Son Lux diye bir proje var. New York'lu Ryan Lott'un projesiymiş bu. A. geçenlerde geldi ve Glissando dinlediğim bir ara "bunu da dinle" dedi. İyi ki demiş. Dinlediğim anda en azılı dinleyicilerinden biri olabileceğimi gözümde canlandırabildim. Bu adamı araştırırken az önce kendisinin blogger profiline rastladım: Ryan Lott. Kendisine ait iki tane de blog var. Hemen girip bakabilirsiniz. Ben baktım ve lottmusic adlı sitesinin içeriği kendi projelerinin tanıtımı için ayrılmış gibi daha çok. Arada da "bu aralar bunları şunları dinliyorum yapıyorum" diye günlük tadında yazılar var, benimkinden daha günlük olmasın. Bir de dj doc isimli biriyle yazdıkları ayrı bir blog var. Onun adı da 2% milk. Şöyle bir şey yazmışlar ilk post olarak:

"Thursday, April 20, 2006
What is in the fridge?

Friends, family, fellow musicians and everyone else. We got some 2%. What is that? The combinations of the collective coolness and collaborations of two unique individuals. There will always be some freshness here. Check it out."

Ve fakat taa o zamandan bu zamana kadar seneler geçmiş olmasına rağmen, hala 6-7 post'la duruyorlar. En sonuncu post yine 2006'da hatta. Evet sayın okuyucular, gün geçmiyor ki bir blog daha kaderine terkedilmesin...

Velhasıl At War With Walls & Mazes diye güzel bir albümle Son Lux'la tanıştım ben. Ama sırf deneysel olacağız diye işin suyunu çıkarmamış Ryan bey. 6 yaşından beri bir aile geleneği olarak aldığı derslerin hakkını verircesine piyanolarla sakin sakin ilerleyen, ambient tadı yakalayan müziğinde bir anda Kronos Quartet'i aratmayan yaylılar iki büklüm oturduğunuz sandalyenizde size "dik otur bakiym" diyen bir teyze gibi söz dinletiyor.
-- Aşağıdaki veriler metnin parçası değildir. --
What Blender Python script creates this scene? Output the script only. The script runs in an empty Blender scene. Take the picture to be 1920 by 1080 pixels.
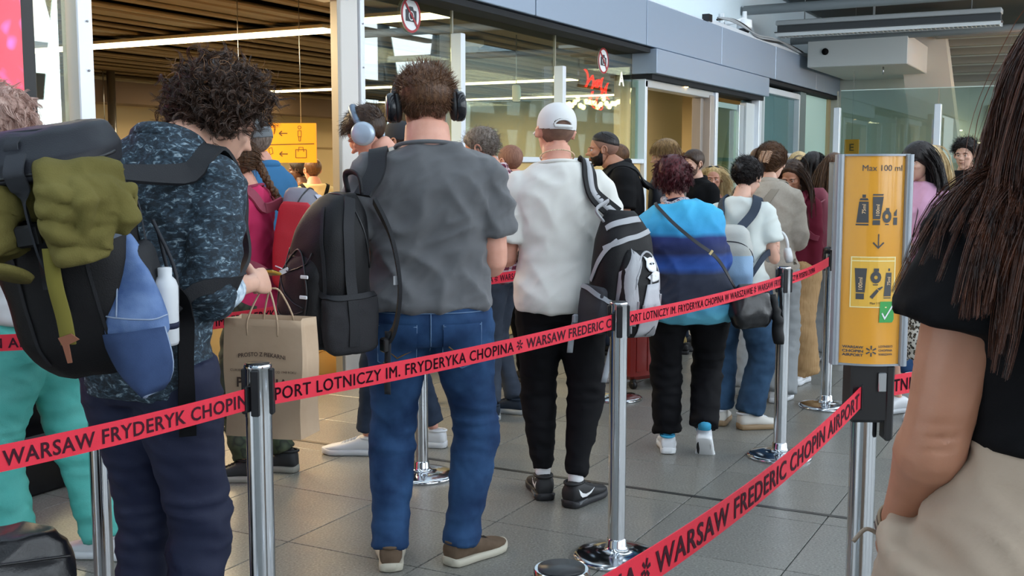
import bpy, bmesh, math, random
import numpy as np
from mathutils import Vector, Matrix, Euler
from mathutils.bvhtree import BVHTree
R=math.radians
SC=bpy.context.scene; COL=SC.collection
random.seed(4); RNG=np.random.default_rng(7)
# ---------------------------------------------------------------- camera
CAM_H=1.5; FPX=2100.0; PITCH=R(6.1155); YAW=R(27.937)
cam=bpy.data.objects.new('camera',bpy.data.cameras.new('camera')); COL.objects.link(cam)
cam.data.lens=FPX/1920*36; cam.data.sensor_width=36; cam.data.clip_end=300; cam.data.clip_start=.05
cam.location=(0,0,CAM_H); cam.rotation_euler=(math.pi/2-PITCH,0,YAW-math.pi/2)
SC.camera=cam
# ---------------------------------------------------------------- world, exposure
W=bpy.data.worlds.new('world'); SC.world=W; W.use_nodes=True
wn=W.node_tree.nodes; wl=W.node_tree.links
bg=wn['Background']; bg.inputs['Strength'].default_value=3.2
tc=wn.new('ShaderNodeTexCoord'); sx=wn.new('ShaderNodeSeparateXYZ'); rp=wn.new('ShaderNodeValToRGB')
wl.new(tc.outputs['Generated'],sx.inputs[0]); wl.new(sx.outputs['Z'],rp.inputs[0]); wl.new(rp.outputs[0],bg.inputs[0])
rp.color_ramp.elements[0].position=0.0; rp.color_ramp.elements[0].color=(.86,.94,1.0,1)
rp.color_ramp.elements[1].position=0.8; rp.color_ramp.elements[1].color=(.74,.87,1.0,1)
SC.view_settings.view_transform='Standard'; SC.view_settings.look='None'; SC.view_settings.gamma=1
SC.view_settings.use_curve_mapping=False; SC.view_settings.exposure=0.35
SC.cycles.use_denoising=True; SC.cycles.max_bounces=7; SC.cycles.transparent_max_bounces=24
SC.cycles.sample_clamp_indirect=6
def lamp(name,loc,rot,sx_,sy_,power,col):
    l=bpy.data.lights.new(name,'AREA'); l.shape='RECTANGLE'; l.size=sx_; l.size_y=sy_; l.energy=power; l.color=col
    o=bpy.data.objects.new(name,l); COL.objects.link(o); o.location=loc; o.rotation_euler=rot; return o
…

Hip-hop beatleri ve elektronik iniş çıkışlarıyla fazlasıyla dinlenilebilir müziklerine Last.fm'de birilerinin uygun gördüğü başka bir tag ise "ethereal". Katılıyorum çokça. Bazı şarkılarını myspace'ten de indirebiliyorsunuz. Oradakilerin yarısı remix olduğundan -ki epeyce güzel hepsi de ayrı ayrı, özellikle Son Lux şarkıları olan Throw, Pieces ve Break'e kulak veriniz diyorum ben.